More interesting songs

I travelled to London back in February to what I thought was going to be my only opportunity to see Deep Purple for a considerable time, which, unfortunately also turned out to be Jon Lord's last full show with them. The rest of the tour was curtailed due to the state of health of several members of the band. To my good fortune, the date of the replacement show in Birmingham, was on a night where I would be able to attend, and so I immediately rushed to obtain tickets.

Having purchased tickets for the sixth row, my 10-year-old daughter begged me to take her to the show that evening, which meant that to get extra tickets, I had to sacrifice that position to watch from the side of the stage, with a restricted view, much of the stage out of sight behind the side fill monitors.

However, seeing how much she enjoyed the show made that all worthwhile.

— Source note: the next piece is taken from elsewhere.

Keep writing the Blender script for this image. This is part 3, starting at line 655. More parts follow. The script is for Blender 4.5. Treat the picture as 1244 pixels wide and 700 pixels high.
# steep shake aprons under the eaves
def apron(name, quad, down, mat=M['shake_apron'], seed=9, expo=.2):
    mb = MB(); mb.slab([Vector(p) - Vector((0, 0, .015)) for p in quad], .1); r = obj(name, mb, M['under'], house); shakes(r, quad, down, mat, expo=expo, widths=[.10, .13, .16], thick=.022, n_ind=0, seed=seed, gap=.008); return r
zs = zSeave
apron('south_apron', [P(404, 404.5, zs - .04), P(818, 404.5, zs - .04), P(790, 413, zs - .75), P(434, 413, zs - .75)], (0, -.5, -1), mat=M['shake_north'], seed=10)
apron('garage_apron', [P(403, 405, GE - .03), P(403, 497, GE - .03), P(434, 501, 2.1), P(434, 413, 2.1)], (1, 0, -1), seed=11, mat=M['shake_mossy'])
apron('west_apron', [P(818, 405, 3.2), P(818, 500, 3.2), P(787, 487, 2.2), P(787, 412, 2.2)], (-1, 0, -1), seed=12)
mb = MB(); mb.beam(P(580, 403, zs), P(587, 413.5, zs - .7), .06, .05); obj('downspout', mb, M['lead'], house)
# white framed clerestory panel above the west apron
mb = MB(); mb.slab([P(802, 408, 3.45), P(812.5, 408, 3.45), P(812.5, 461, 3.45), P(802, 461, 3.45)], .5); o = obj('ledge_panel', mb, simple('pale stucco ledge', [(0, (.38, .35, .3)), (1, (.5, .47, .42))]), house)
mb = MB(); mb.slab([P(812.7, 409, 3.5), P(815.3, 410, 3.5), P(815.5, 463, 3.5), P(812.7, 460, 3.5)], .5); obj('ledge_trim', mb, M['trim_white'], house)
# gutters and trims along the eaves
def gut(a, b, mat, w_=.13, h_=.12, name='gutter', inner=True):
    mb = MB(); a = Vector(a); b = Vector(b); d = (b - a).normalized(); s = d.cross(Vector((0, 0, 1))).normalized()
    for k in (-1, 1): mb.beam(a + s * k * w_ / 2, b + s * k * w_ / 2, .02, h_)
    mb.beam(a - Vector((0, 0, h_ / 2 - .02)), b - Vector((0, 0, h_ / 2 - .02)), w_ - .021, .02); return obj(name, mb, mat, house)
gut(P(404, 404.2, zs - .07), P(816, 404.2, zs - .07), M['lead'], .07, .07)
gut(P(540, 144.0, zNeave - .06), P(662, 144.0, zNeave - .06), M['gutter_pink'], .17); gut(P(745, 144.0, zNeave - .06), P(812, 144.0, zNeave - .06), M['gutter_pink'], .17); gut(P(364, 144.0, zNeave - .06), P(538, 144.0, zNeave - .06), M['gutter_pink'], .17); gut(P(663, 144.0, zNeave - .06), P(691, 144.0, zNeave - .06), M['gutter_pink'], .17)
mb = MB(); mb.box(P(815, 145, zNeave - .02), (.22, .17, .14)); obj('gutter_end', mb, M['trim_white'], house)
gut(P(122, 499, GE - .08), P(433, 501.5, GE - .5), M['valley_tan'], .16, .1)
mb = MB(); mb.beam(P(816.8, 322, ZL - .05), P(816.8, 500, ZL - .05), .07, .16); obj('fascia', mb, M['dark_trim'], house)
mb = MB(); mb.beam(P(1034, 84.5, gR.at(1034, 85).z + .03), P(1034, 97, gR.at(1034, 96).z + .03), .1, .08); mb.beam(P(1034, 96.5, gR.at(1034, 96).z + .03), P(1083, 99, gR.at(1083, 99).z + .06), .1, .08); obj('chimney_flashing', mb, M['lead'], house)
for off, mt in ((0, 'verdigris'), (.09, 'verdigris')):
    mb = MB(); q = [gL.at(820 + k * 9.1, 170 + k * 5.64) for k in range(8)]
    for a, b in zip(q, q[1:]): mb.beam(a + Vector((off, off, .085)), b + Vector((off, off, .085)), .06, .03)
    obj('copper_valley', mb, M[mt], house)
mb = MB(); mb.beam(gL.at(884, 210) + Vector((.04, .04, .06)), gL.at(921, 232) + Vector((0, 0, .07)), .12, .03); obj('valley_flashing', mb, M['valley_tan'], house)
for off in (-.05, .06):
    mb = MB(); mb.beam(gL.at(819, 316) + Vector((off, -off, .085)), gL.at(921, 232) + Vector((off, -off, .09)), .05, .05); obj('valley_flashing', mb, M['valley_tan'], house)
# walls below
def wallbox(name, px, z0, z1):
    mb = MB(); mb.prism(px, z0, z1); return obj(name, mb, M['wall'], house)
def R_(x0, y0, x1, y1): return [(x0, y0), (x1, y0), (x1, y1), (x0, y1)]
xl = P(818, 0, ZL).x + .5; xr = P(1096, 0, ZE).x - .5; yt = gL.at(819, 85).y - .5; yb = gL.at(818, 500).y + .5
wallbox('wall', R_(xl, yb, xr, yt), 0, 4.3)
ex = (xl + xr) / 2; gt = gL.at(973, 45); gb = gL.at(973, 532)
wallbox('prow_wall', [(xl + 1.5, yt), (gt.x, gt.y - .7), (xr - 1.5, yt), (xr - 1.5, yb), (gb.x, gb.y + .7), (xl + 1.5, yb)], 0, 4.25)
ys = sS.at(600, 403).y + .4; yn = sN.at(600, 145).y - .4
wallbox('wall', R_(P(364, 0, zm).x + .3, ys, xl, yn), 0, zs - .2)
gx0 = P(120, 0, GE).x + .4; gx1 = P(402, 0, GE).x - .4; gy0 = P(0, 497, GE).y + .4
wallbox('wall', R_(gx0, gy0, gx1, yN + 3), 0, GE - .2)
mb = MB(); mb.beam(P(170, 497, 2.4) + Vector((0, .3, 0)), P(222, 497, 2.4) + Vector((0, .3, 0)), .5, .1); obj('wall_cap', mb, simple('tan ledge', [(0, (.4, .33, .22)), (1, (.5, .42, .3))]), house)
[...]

Her day was really made when after the show, all six members of the band were kind enough to sign autographs, and talk to her. It was good to here that Ian Gillan is not planning to retire soon, I hope that that applies to everybody else.

From my own perspective as a long time follower of Deep Purple (and of the bands various members have been in while Deep Purple were apart), the show should have been far more interesting. If they wish to be taken seriously as a band of today, then surely there ought to be more than three songs (Ted The Mechanic, Perfect Strangers and The Well Dressed Guitar) which are less than 30 years old. They have a wealth of material from Purpendicular and Abandon, especially Cascades, Rosa's Cantina, Sometimes I Feel Like Screaming, Watching The Sky, Almost Human, etc... Many other older but under-used songs, such as Fools, Demon's Eye and Pictures Of Home would also have been very welcome.

I suppose that having seen them on the Purpendicular tour in 1996, to expect to see such an imaginative show ever again would be too much to expect, but more of 'The Best of Deep Purple' rather than 'Deep Purple's Greatest Hits' would be very welcome next time.

The band all played very well, and Ian Gillan's voice was in excellent form throughout the show, but the sound lacked the clarity of recent tours, and was much louder than it had been since the departure of Ritchie Blackmore.

Don Airey is an excellent keyboard player, and I am certain that with time, hopefully during the recording of the new album, he and the rest of the band will learn to recapture the Purple sound, which immediately became apparent as soon as Jon Lord began the intro to Perfect Strangers.

Looking forward to the new album and the next tour, and also to seeing what Jon Lord means when he tells us that there is plenty of music left in him yet.